Scottish biodiversity strategy

The Royal Society of Edinburgh (RSE), Scotland’s National Academy, welcomes the opportunity to respond to the Scottish Government’s consultation on a draft Scottish Biodiversity Strategy. There is increasing global recognition of the ‘twin crises’ of climate change and biodiversity loss, and Scotland has already set bold net zero targets, ushering in the need to impose correspondingly rigorous biodiversity protections. Scotland’s natural environment is internationally renowned and yet many of its species and habitats are in notable decline, reaffirming the importance of a coordinated and deliverable approach to managing biodiversity.
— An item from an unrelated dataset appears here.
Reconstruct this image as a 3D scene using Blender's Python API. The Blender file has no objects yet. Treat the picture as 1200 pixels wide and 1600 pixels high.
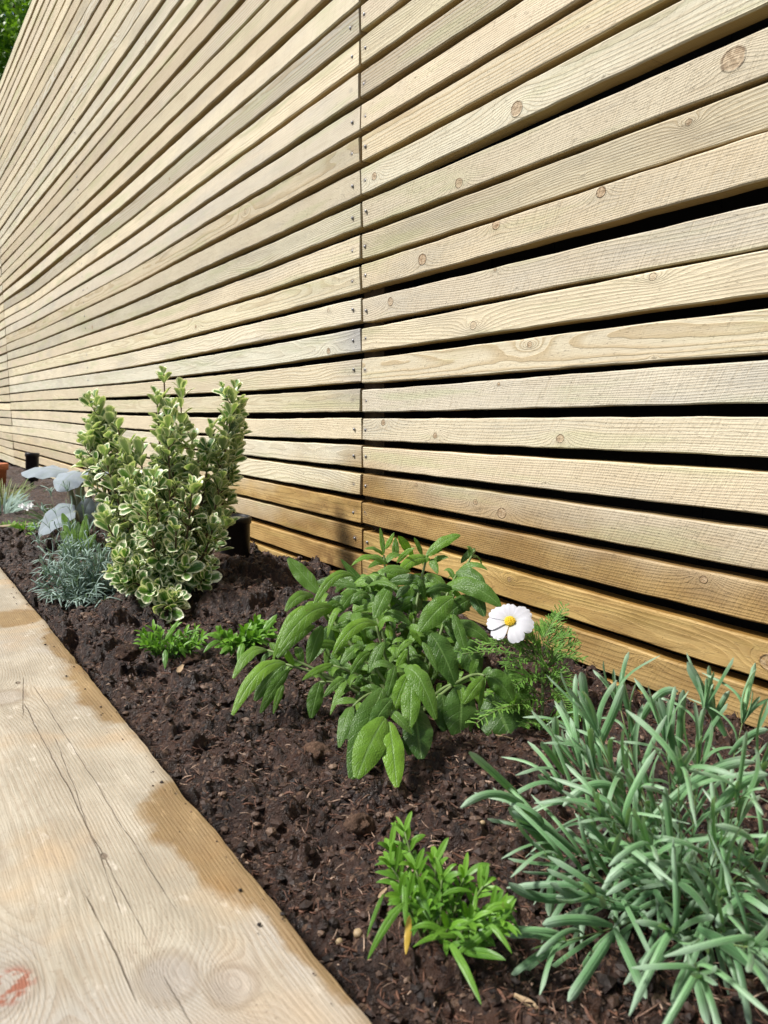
import bpy, math, random
import numpy as np
from mathutils import Vector, Matrix

R = math.radians
random.seed(7); np.random.seed(7)
scn = bpy.context.scene
COL = scn.collection

# ------------------------------------------------------------------ camera
# world: +Y runs along the fence, +X points at the fence, +Z up, soil near z = 0
CZ = 0.40
F, PITCH, YAW = 1155.0, R(8.0), R(34.5)
FW = Vector((math.sin(YAW)*math.cos(PITCH), math.cos(YAW)*math.cos(PITCH), -math.sin(PITCH)))
RT = Vector((math.cos(YAW), -math.sin(YAW), 0)); UP = RT.cross(FW)
CAM = Vector((0, 0, CZ))
cd = bpy.data.cameras.new('camera'); cam = bpy.data.objects.new('camera', cd); COL.objects.link(cam)
cam.location = CAM
cam.rotation_euler = Matrix((RT, UP, -FW)).transposed().to_euler()
cd.sensor_fit = 'VERTICAL'; cd.sensor_height = 36; cd.lens = F/1600*36
cd.clip_start = 0.02; cd.clip_end = 400
cd.dof.use_dof = True; cd.dof.focus_distance = 1.15; cd.dof.aperture_fstop = 12.5
scn.camera = cam

# ------------------------------------------------------------------ light
SUN_EL, SUN_AZ = R(52), R(300)        # azimuth clockwise from +Y: high on the left, a little ahead of the camera
w = bpy.data.worlds.new('World'); scn.world = w; w.use_nodes = True
wn = w.node_tree; wn.nodes.clear()
sky = wn.nodes.new('ShaderNodeTexSky'); sky.sky_type = 'NISHITA'; sky.sun_disc = False
sky.sun_elevation = SUN_EL; sky.sun_rotation = SUN_AZ; sky.dust_density = 3.0; sky.air_density = 1.0
bg = wn.nodes.new('ShaderNodeBackground'); bg.inputs['Strength'].default_value = 0.068
wo = wn.nodes.new('ShaderNodeOutputWorld')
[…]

While we are supportive of the Strategy in principle, the RSE is concerned that 1) it defers the question of delivery too far into the future, at which point it may be too late, difficult, or costly to achieve its vision of ‘substantially restored and regenerated biodiversity across [Scotland’s] land, freshwater, and seas’ by 2045; and 2) it lacks an actionable and focused framework for delivery. Such a framework must be founded on the following essential criteria: a baseline; a timeframe; a target; an appropriately costed action plan; an analysis of how these actions will deliver benefits; clear lines of accountability; recourse to legal enforcement; and regular and transparent monitoring.


While the Strategy’s vision for biodiversity is necessary and laudable, it will remain unrealised in the absence of a clearly articulated, measurable, and enforceable delivery plan. On the topic of delivery, there should be an unequivocal commitment to the co-production of delivery mechanisms with local communities.

There is a need for an early formulation of changes to key policies and delivery instruments which most affect biodiversity – including across the agriculture, forestry and renewable energy sectors – to ensure that the Strategy will translate into tangible benefits for biodiversity.

Scotland’s terrestrial and marine environments host a mosaic of differing – and sometimes competing – activities. While no ‘one size fits all’ approach to biodiversity management will suffice, it will be important to achieve consensus around a set of key management principles and outcomes if Scotland is to successfully reconcile these competing land and marine uses for the benefit of biodiversity.  Unless we can achieve synergies between different land uses, policies, and funding mechanisms, biodiversity protection will remain fragmented in practice.

We would urge the development of a formal, structured, and professionally managed programme office and programme governance approach.

While legislation on its own cannot produce the sweeping mindset change necessary to achieve broad societal buy-in, it can nevertheless be a rapid and effective mechanism for halting destructive practices and for assuring accountability.

An effective Strategy will depend on the availability of high-quality, consistent, accurate, and spatially and historically contextualised monitoring data so that the impacts of any delivery measures are quickly understood.